William Hill’s online gambling revenue surpasses retail ops


william-hill-online-gambling-retail-revenueUK bookmaker William Hill saw its online gambling revenue surpass retail operations for the first time in 2019, largely due to the forced shrinkage of its UK real estate.

Figures released Wednesday show Hills generating revenue of £1.58b in 2019, a 2% decline from 2018’s result, while booking a net loss of £37.6m versus a £722m loss in 2018. The 2018 results were the result of a major writedown in the value of Hills’ UK retail operations following the government’s imposition of a £2 maximum stake on fixed-odds betting terminals (FOBT).

That stake reduction forced Hills to shutter 713 shops in Q319, which resulted in FY19’s retail revenue falling 20% to £717m. Sports betting revenue was flat at £400m while gaming revenue fell by more than one-third to £317m, which pushed retail’s share of Hills’ overall revenue to 45%, down 10 points from 2018. Retail operating profit tumbled 45% to £83.2m.

Hills’ retail share will continue to fall in 2020 as last month saw the company announce the sale of 35 betting shops in Northern Ireland and the Isle of Man to rival BoyleSports. Hills averaged over 2,300 active shops in 2018 but the revised estate currently sits at 1,533.

Hills’ online gambling operations accounted for 47% of group revenue in 2019, eight points higher than in 2018. Online revenue gained 16% year-on-year to £738.3m, with gaming rising 36% to £430.7m while sports fell 3% to £307.6m due to reduced interest in race betting. Online operating profit dipped 9% to £118.8m as operating costs rose 19% and cost of sales spiked 31%.

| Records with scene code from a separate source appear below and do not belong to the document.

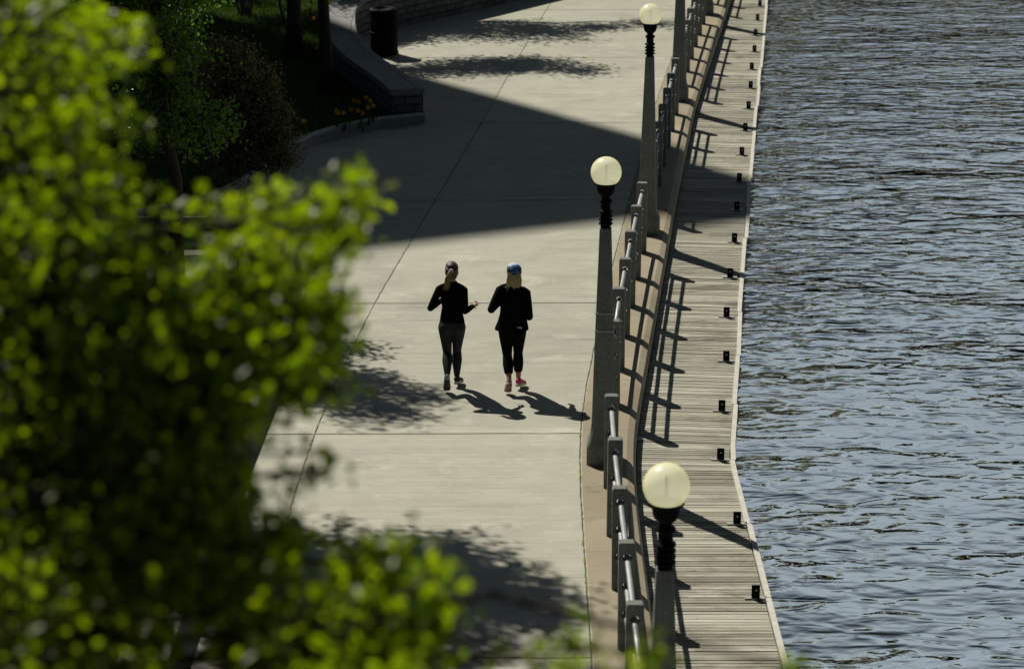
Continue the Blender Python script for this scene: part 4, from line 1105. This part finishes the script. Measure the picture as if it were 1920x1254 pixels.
    vs=MB(); vs.loft([ering((hc.x,.165,hc.z+.030),.075,.085,20,-.15),ering((hc.x,.165,hc.z+.036),.075,.085,20,-.15)]); vs.build('visor',M['cap_blue'],c,True)
    face_parts(body,hc)
    return body
runner_left((-.742,29.9,0.0)); runner_right((.005,29.83,0.0))

# ------------------------------------------------------------------ tall building out of view whose roof corner throws the pointed shadow
HB=50.0; sh_c=Vector((5.6,40.4,0)); kx=HB/math.tan(SUN_EL)
C0=Vector((sh_c.x+SUN_AZ.x*kx, sh_c.y+SUN_AZ.y*kx,0)); e1=Vector((-.74,.673,0)); e2=Vector((-.907,-.421,0))
bl=thing('office_block','tall office block out of view that throws the pointed shadow on the path','building',tuple(C0))
foot=[Vector((0,0,0)),e1*30,e1*30+e2*26,e2*26]
vs=[(p.x,p.y,z) for z in (0,HB) for p in foot]
mesh_obj('wall',vs,[(0,1,5,4),(1,2,6,5),(2,3,7,6),(3,0,4,7),(4,5,6,7)],M['facade'],bl)
for a,b in ((foot[0],foot[1]),(foot[3],foot[0])):
    d=(b-a); L=d.length; d.normalize(); nrm=Vector((d.y,-d.x,0))
    if nrm.dot((foot[0]+foot[2])*.5-(a+b)*.5) > 0: nrm=-nrm
    for fl in range(13):
        m=MB(); p=a+d*1.0+nrm*.03; q=b-d*1.0+nrm*.03; z0=1.2+fl*3.75; m.add([(p.x,p.y,z0),(q.x,q.y,z0),(q.x,q.y,z0+2.1),(p.x,p.y,z0+2.1)],[(0,1,2,3)]); m.build('window_band',M['glassdark'],bl)

# far-bank wood, mirrored in the far water
rg=np.random.default_rng(200); P=[]
for k in range(70):
    X=-25+k*2.6+rg.uniform(-1,1); Y=106+.145*(X+30)+5+rg.uniform(0,9); H=(rg.uniform(24,32) if X<17 else (rg.uniform(13,18) if X<30 else rg.uniform(6,10))); Rr=rg.uniform(2.8,4.2)
    n=300
    v=rg.normal(size=(n,3)); v/=np.linalg.norm(v,axis=1,keepdims=True); P.append(np.array([X,Y,1.5+H*.55])+v*np.array([Rr,Rr,H*.5])*rg.random((n,1))**.4)
wood=leaf_mesh('far_wood',np.concatenate(P),1.4,M['leaf_wood'],201); tag(wood,'far off wood on the opposite bank of the canal','trees',kind='stuff')

SKY_TOP = 0.17
# ------------------------------------------------------------------ light, sky, camera
w=bpy.data.worlds.new('World'); sc.world=w; w.use_nodes=True; nt=w.node_tree; nt.nodes.clear()
out=nt.nodes.new('ShaderNodeOutputWorld'); bg=nt.nodes.new('ShaderNodeBackground'); sky=nt.nodes.new('ShaderNodeTexSky')
sky.sky_type='NISHITA'; sky.sun_disc=False; sky.sun_elevation=SUN_EL; sky.sun_rotation=math.atan2(SUN_AZ.x,SUN_AZ.y)%(2*math.pi)
sky.air_density=1.0; sky.dust_density=0.6; sky.ozone_density=1.5
tc=nt.nodes.new('ShaderNodeTexCoord'); mp=nt.nodes.new('ShaderNodeMapping'); mp.inputs['Scale'].default_value=(1.3,1.3,5.5); nt.links.new(tc.outputs['Generated'],mp.inputs['Vector'])
nz=nt.nodes.new('ShaderNodeTexNoise'); nz.inputs['Scale'].default_value=2.4; nz.inputs['Detail'].default_value=7; nz.inputs['Roughness'].default_value=.6; nt.links.new(mp.outputs[0],nz.inputs['Vector'])
cr=nt.nodes.new('ShaderNodeValToRGB'); cr.color_ramp.elements[0].position=.34; cr.color_ramp.elements[0].color=(.45,.45,.45,1); cr.color_ramp.elements[1].position=.62; cr.color_ramp.elements[1].color=(.92,.92,.92,1); nt.links.new(nz.outputs['Fac'],cr.inputs[0])
mxn=nt.nodes.new('ShaderNodeMix'); mxn.data_type='RGBA'; cu=nt.nodes.new('ShaderNodeValToRGB'); cu.color_ramp.elements[0].position=.45; cu.color_ramp.elements[0].color=(1,1,1,1); cu.color_ramp.elements[1].position=.75; cu.color_ramp.elements[1].color=(.05,.05,.05,1)
sx=nt.nodes.new('ShaderNodeSeparateXYZ'); nt.links.new(tc.outputs['Generated'],sx.inputs[0]); nt.links.new(sx.outputs['Z'],cu.inputs[0])
cm=nt.nodes.new('ShaderNodeMath'); cm.operation='MULTIPLY'; nt.links.new(cr.outputs[0],cm.inputs[0]); nt.links.new(cu.outputs[0],cm.inputs[1]); nt.links.new(cm.outputs[0],mxn.inputs[0]); nt.links.new(sky.outputs[0],mxn.inputs[6]); mxn.inputs[7].default_value=(4.6,5.0,4.9,1)
# sky shaped by direction: bright low ahead for the water, dim elsewhere for dark shade
el=nt.nodes.new('ShaderNodeValToRGB'); el.color_ramp.elements[0].position=0.0; el.color_ramp.elements[0].color=(1,1,1,1)
el.color_ramp.elements[1].position=.78; el.color_ramp.elements[1].color=(SKY_TOP*.8,SKY_TOP,SKY_TOP*1.25,1)
e_=el.color_ramp.elements.new(.52); e_.color=(.9,.9,.9,1)
nt.links.new(sx.outputs['Z'],el.inputs[0])
dt=nt.nodes.new('ShaderNodeVectorMath'); dt.operation='DOT_PRODUCT'; nt.links.new(tc.outputs['Generated'],dt.inputs[0]); dt.inputs[1].default_value=(.34,.94,0)
az=nt.nodes.new('ShaderNodeMapRange'); az.inputs[1].default_value=.25; az.inputs[2].default_value=.80; az.inputs[3].default_value=0.0; az.inputs[4].default_value=1.0; nt.links.new(dt.outputs['Value'],az.inputs[0])
m1=nt.nodes.new('ShaderNodeMix'); m1.data_type='RGBA'; m1.blend_type='MULTIPLY'; m1.inputs[0].default_value=1; nt.links.new(mxn.outputs[2],m1.inputs[6]); nt.links.new(el.outputs[0],m1.inputs[7])
m2=nt.nodes.new('ShaderNodeMix'); m2.data_type='RGBA'; m2.blend_type='MULTIPLY'; m2.inputs[0].default_value=1; nt.links.new(m1.outputs[2],m2.inputs[6]); tn=nt.nodes.new('ShaderNodeMix'); tn.data_type='RGBA'; nt.links.new(az.outputs[0],tn.inputs[0]); tn.inputs[6].default_value=(.085,.135,.19,1); tn.inputs[7].default_value=(1,1,1,1); nt.links.new(tn.outputs[2],m2.inputs[7])
nt.links.new(m2.outputs[2],bg.inputs['Color']); bg.inputs['Strength'].default_value=0.085
nt.links.new(bg.outputs[0],out.inputs['Surface'])
sun=bpy.data.lights.new('Sun','SUN'); sun.energy=5.0; sun.angle=R(.53); sun.color=(1.0,.95,.84)
so=bpy.data.objects.new('Sun',sun); link(so); so.rotation_euler=(-SUN_DIR).to_track_quat('-Z','Y').to_euler(); so.location=(0,0,60)
cam=bpy.data.cameras.new('Camera'); co=bpy.data.objects.new('Camera',cam); link(co)
co.location=(0,0,CAM_H); co.rotation_euler=(R(90)-PITCH,0,0)
cam.sensor_width=36; cam.lens=F_PX/1920*36; cam.clip_start=.1; cam.clip_end=2000
cam.dof.use_dof=True; cam.dof.focus_distance=31.0; cam.dof.aperture_fstop=2.5
sc.camera=co
sc.view_settings.view_transform='Standard'; sc.view_settings.look='None'; sc.view_settings.exposure=0; sc.view_settings.gamma=1
sc.render.engine='CYCLES'
sc.cycles.max_bounces=14; sc.cycles.diffuse_bounces=7; sc.cycles.transmission_bounces=10; sc.cycles.use_denoising=True
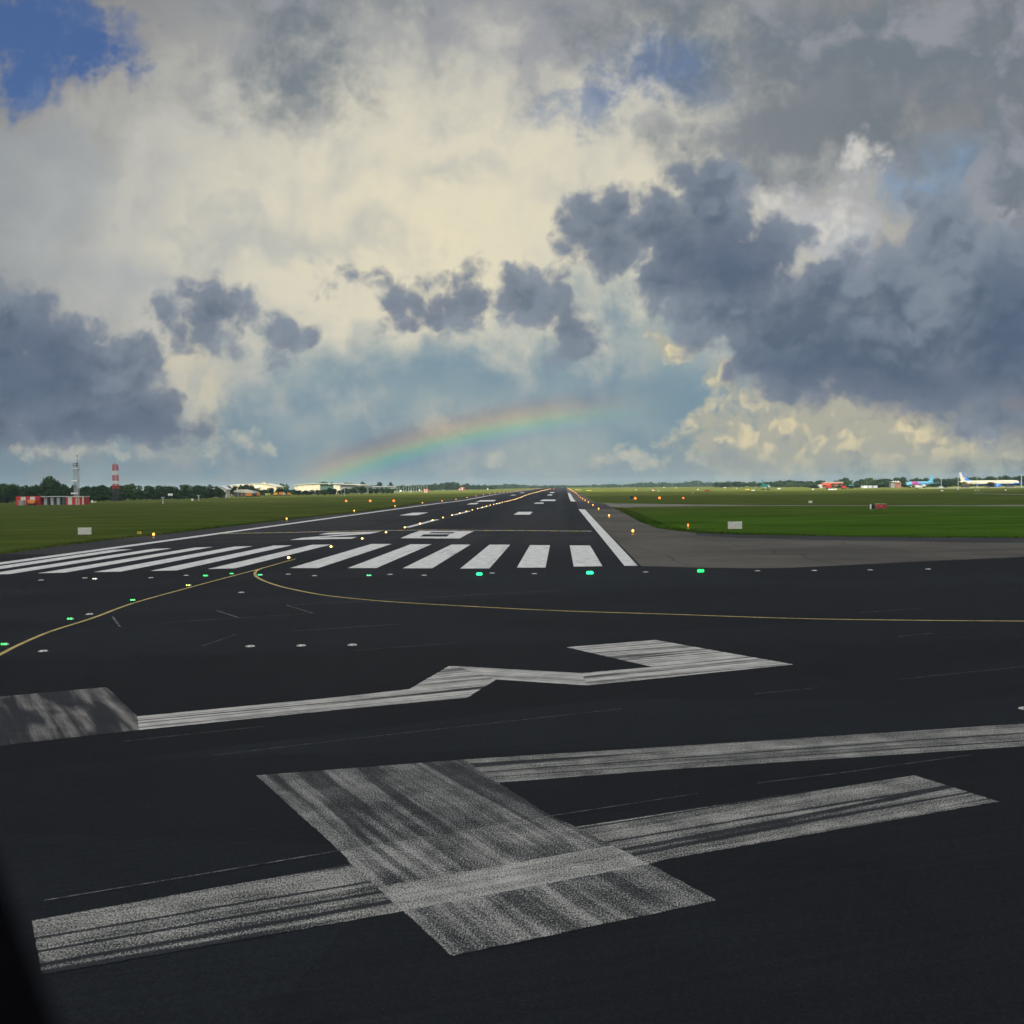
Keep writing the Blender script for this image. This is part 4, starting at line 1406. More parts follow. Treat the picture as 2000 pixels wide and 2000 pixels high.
# bars of lamps far out
for k, (px, py, lampm, lb) in enumerate([(1081, 955.5, L_RED, 'red light glowing at the far end of the runway'), (1082.5, 954.6, L_RED, 'smaller red light beside the red light at the runway end')]):
    e = edge_light(lampm, 0.55 if k == 0 else 0.3)
    x, y = U(px, py+0.6)
    e.location = (x, y, gz(x, y))
    e['label'] = lb
for k in range(6):
    e = edge_light(L_YEL, 0.22) if k == 0 else e
    x, y = U(1124+2.2*k, 957.2)
    if k == 0:
        e.location = (x, y, gz(x, y))
        e['label'] = 'pale yellow light in the short far bar just right of the amber row'
        e['group'] = 'left yellow light bar'
    else:
        dup(e, (x, y, gz(x, y)), 0)
for k in range(4):
    e = edge_light(L_YEL, 0.22) if k == 0 else e
    x, y = U(1147+2.4*k, 959.0)
    if k == 0:
        e.location = (x, y, gz(x, y))
        e['label'] = 'pale yellow light in the second short far bar out on the right grass'
        e['group'] = 'right yellow light bar'
    else:
        dup(e, (x, y, gz(x, y)), 0)


# boxes with an orange lamp, standing in rows on the grass
def lamp_box(dark=False):
    root = thing('approach_indicator', 'light', 'indicator light', (0, 0, -500))
    MB().box((0, 0, 0.62), (0.8, 0.9, 0.5), 0, bev=0.06).build('housing', M_ORANGE if not dark else M_BLACK, root)
    for sx in (-.3, .3):
        for sy in (-.35, .35):
            MB().bar((sx, sy, -0.05), (sx, sy, 0.38), 0.03).build('leg', M_GREY, root)
    mb = MB()
    mb.lathe([(0.05, 0), (0.36, 0.03), (0.38, 0.12), (0.30, 0.24), (0.06, 0.30)], 12, axis='z')
    o = mb.build('lens', L_ORNG, root)
    o.rotation_euler = (math.pi/2, 0, 0)
    o.location = (0, -0.44, 0.66)
    return root


proto = lamp_box()
lbs = [('left', 676.5, 981.6), ('middle', 723.5, 981.6), ('right', 769.5, 981.4)]
for i, (nm, px, py) in enumerate(lbs):
    x, y = U(px, py)
    lb = f'{nm} one of three orange indicator lights on the left grass'
    if i == 0:
        proto.location = (x, y, gz(x, y))
        proto['label'] = lb
        proto['group'] = 'orange indicator lights on the left grass'
    else:
        dup(proto, (x, y, gz(x, y)), 0, lb)
for i, (nm, px, py) in enumerate([('left and brightest', 1240.5, 976.8), ('middle', 1288, 976.0), ('right and smallest', 1334.5, 975)]):
    x, y = U(px, py)
    dup(proto, (x, y, gz(x, y)), 0, f'{nm} one of three orange indicator lights on the right grass', 'orange indicator lights on the right grass', 1.0 if i < 2 else 0.7)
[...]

Hills’ online growth came courtesy of its MRG (Mr Green) acquisition taking effect in January 2019, which helped boost international online revenue by 71% to £257.3m. On a pro forma basis, which assumes MRG contributing to Hills’ 2018 results, international online revenue dipped 3% year-on-year due to Sweden’s regulated market challenges, Italy’s advertising ban and Hills’ forced exit from Switzerland.

UK online revenue fell 1% (-3% pro forma) to £481m, in part due to the increase in the Remote Gaming Duty from 15% to 21% last April. Enhanced customer due diligence requirements pushed unique active customers down 14% but average revenue per UK user rose 13% following Hills choosing to “focus on yield rather than volumes.”

Hills warned that the UK government’s plan to prohibit gambling via credit cards will result in an operating profit decline of between £5m-£10m this year, as the company currently takes about 5% of its UK online deposits via this method.

Hills’ US-facing sports betting unit’s share of 2019’s group revenue rose two points to 8%. Hills holds a 32% share of Nevada’s betting market, and its Nevada betting handle shot up 14% to $1.64b, revenue improved 2% to $107m while operating profit slipped 17% to $34.8m due to a double-digit rise in operating costs.

Hills’ operations outside Nevada now cover nine states and the company claims to hold a 24% share of the overall US betting market. Last year’s expansion efforts boosted handle by 208% to $655m and revenue shot up 224% to $54.8m, but expansion costs resulted in annual net loss of $33.2m.

Hills expects to launch in up to eight additional states in 2020 and claims that its overall US operations will be “broadly breakeven” this year. Hills is pinning great hopes on its new partnership with CBS Sports and casino operator Caesars Entertainment’s acquisition by Eldorado Resorts, with which Hills has an exclusive sportsbook provider deal.

Hills warned investors that it had set aside £3m in expectation of a penalty from the UK Gambling Commission due to “systemic compliance failings” uncovered during a mid-2018 corporate evaluation of MRG’s operations prior to Hills’ acquisition.

In 2018, Hills was penalized £6.2m by the UKGC for the company’s own shortcomings in anti-money laundering and social responsibility protocols.